物事をただひたすらマクロ経済政策の観点からのみ見るならば、今回の原田発言とシュトゥルムタールの『ヨーロッパ労働運動の悲劇』はほぼ同値と評することができるでしょう。実際、昨日のエントリで私自身、

ここで言われていることの歴史学的ないし社会科学的意味自体で言えば、その言説は殆ど正しい。というか、それは本ブログで繰り返し紹介してきたシュトゥルムタールの『ヨーロッパ労働運動の悲劇』の認識と殆ど変わらない。

と述べたとおりです。この点に関する限り、原田氏はシュトゥルムタールと同じ側におり、居丈高に彼を批難する池田信夫氏の反対側にいる。

しかし、もちろん(リフレ派諸氏の認識とは異なり)世の中で大事なのはマクロ経済政策『だけ』ではないわけです。

本ブログの過去ログを見ると、マクロ経済政策以外のこと、例えば社会政策的な観点を少しでも論じようとすることに対して信じられないくらい居丈高に批難しまくるりふれはの異常な姿がこれでもかこれでもかと浮かび上がってきます。
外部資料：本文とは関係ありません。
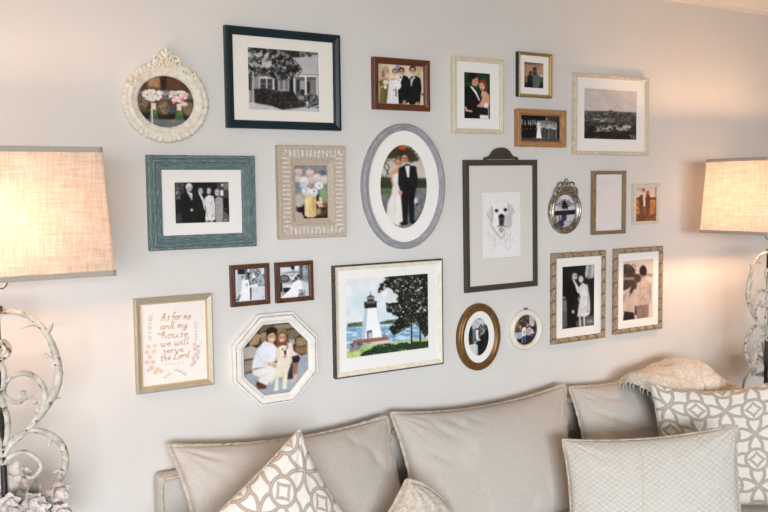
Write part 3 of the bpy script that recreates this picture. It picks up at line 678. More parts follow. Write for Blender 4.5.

とりわけある種の「りふれは」は、ただひたすら金融緩和政策のみをあがめ奉ればよいので、それ以外のことに少しでも言及すると異教徒に対するような猛爆撃が降り注いできたものですが、そういう物事に対する心の構え方が、今回の事態の背景にあったのではないかと、これはりふれはの誹謗中傷に晒されたことのある身としては心から思います。

物事をただただひたすらマクロ経済政策という特定の視角からのみ見ることが絶対的正義であり、それ以外の観点を混入させることは天地ともに許されざる悪行であるならば、たしかに社会民主党の失政を嘆くこととナチスの善政を褒めちぎることとは同値であり、

原田発言のどこが問題なのか全くわからない。因縁つけてるやつはみんなバカか悪意があるかどっちか。

ということになるのでしょう。

残念ながら、世の中ではそれ以外のことも、とりわけナチスに関してはそれ以外のことの方が遥かに重要なのです。

そういう常識を、自らの自発的マクロ経済への視野狭窄によって見えなくしてしまったことの一つの帰結が今回の事件であったと言えましょう。